It is hard to believe that in a world that has seen unprecedented progress across many fronts, the affront of slavery still persists. According to a damning report released last week by an Australian research institute, some 30 million men, women and children are still slaves today — human chattels to be bought, sold and abused at the whim of unscrupulous, immoral and criminal individuals or enterprises.

In India, a nation long yearning to gain its place with economic powerhouses, nearly 14 million souls are considered the property of others; in China, for all of its progress and adaptation of free-market capital communism, 2.9 million are deprived of the right to be paid and freely leave their place of work at the end of the day; or in Pakistan, where decades of both military and civilian governments have failed to address 2.1 million indentured in perpetuity to land and holdings over long-standing loans.

Across Africa, slavery remains a curse where women and children are sold and ensnared in a sex trade of horrific proportions and where boys and men are sold as material goods that represent a twisted value of wealth.

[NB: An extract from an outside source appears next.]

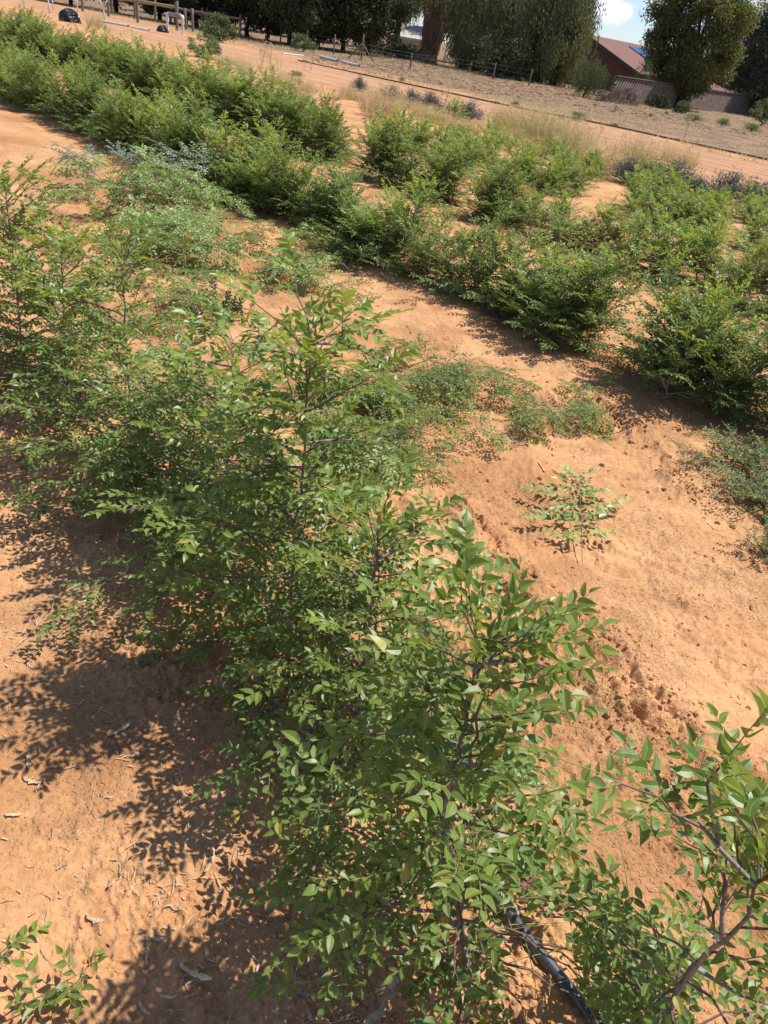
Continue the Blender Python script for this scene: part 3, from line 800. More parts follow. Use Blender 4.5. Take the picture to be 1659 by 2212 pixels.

While the world has readily accepted an individual’s right to live with basic freedoms and to be paid for labour, there are ten of thousands of bereft profiteers who willingly flout laws or bribe lawmakers to turn a blind eye to their disgusting trade.

For those who engage in such trade, the darkest dungeon is not deep enough to hold their wretched souls. For those who foster or allow slavery to exist, their reward should not be in greasy bank notes or ill-gotten gains, but in a punishment that truly befits their crime of acquiescence.

All that is required for evil to exist is for good men to do nothing. And all that is required for slavery to exist is for good men to fail to question or accept the status quo on face value. And as each of the 30 million souls who are shackled to the darkest future of forced labour and slavery fully know, it is pure evil.